HINGGA Seruput terakhir kopi jahe merah, di dinding merayapi waktu 02.43 Wita. Teras rumah masih hangat dengan seloroh kawan aktifis dan beberapa adik liting di kampus dulu.
Setelah kesana kemari topik diceritakan dan didengar (belum tentu didengarkan) tiba – tiba seorang kawan menyoal rencana peraturan daerah terkait Pesantren di DPRD Provinsi Sulawesi Tengah. ‘’Apanya yang menarik? Toh pesantren itu bukan aturannya yang terpenting. Tapi kepeduliannya yang utama. Biar saja pesantren itu hidup dengan sosio dan culture masyarakat sekitarnya. Tugas pemerintah pesantren itu dipedulikan atau tidak, kan gitu,’’ celetuk saya.
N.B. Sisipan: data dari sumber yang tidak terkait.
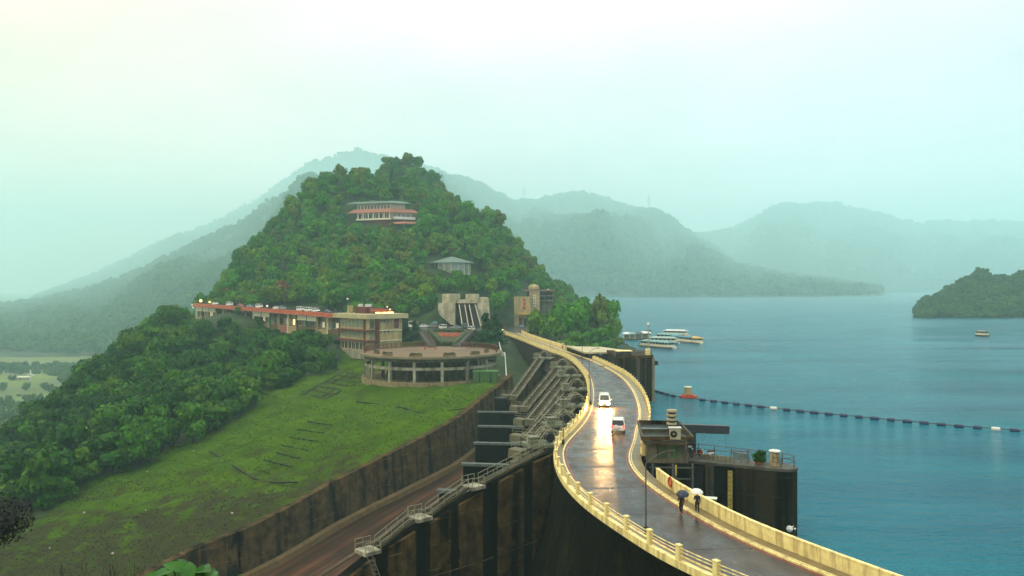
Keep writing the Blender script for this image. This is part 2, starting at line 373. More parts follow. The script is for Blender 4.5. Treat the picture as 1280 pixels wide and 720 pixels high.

Gimana kalau sebutan Kiai didefinisikan dalam Raperda Pesantren itu? Pancing lagi kawan lain. Akhirnya topik kiai dan pesantren saling diperdebatkan dan ditimpuk sana sini argumentasi. Semua pada memberi definisi. Ya era ilmu tehnologi berbasis digital seperti ini, civil society memiliki peran strategis dan sekaligus fatal bila tidak masuk memberi warna pada strategi kebijakan politik.
Kiai. Sebutan itu sejak orok pun biasa di telinga. Karena memang kampung kecil di sebuah Desa Socah Kabupaten Bangkalan Madura Jawa Timur dan sekitarnya banyak kaum alim ulama. Hingga sampai tepi garis pantai Tapal Kuda, sebutan itu tak asing di telinga.
Bagi orang Jawa, sematan kiai biasanya untuk alim ulama, laki – laki, dan petuah petitihnya didengar dan dijadikan panutan. Kalau perempuan disebut Nyai. Dulu ada Film terkenal dengan ‘Nyai Dasima’ sejak SD saya sudah menontonnya. Kiai juga bisa disematkan untuk sebuah barang yang dikeramatkan. Makanya kalau ke Jogja banyak sekali Kiai – kiai bagi keris, tombak, kereta kuda dan lainnya.
Di Kalimantan, sebutan kiai juga digunakan karena dia kepala kampung, atau distrik. Bukan karena ilmu agamanya. Di Sulawesi pada umumnya sematan kiai diberikan pada tokoh ulama agama Islam. Misalnya; almarhum KH Dahlan Tangkaderi dan lain – lain. Namun, untuk kalangan Muhammadiyah di Sulawesi amat kurang saya dengar. Mungkin penyebaran agama Islam di Sulawesi dipengaruhi Sumatera bukan Jawa sehingga sematan Kiai jarang sekali.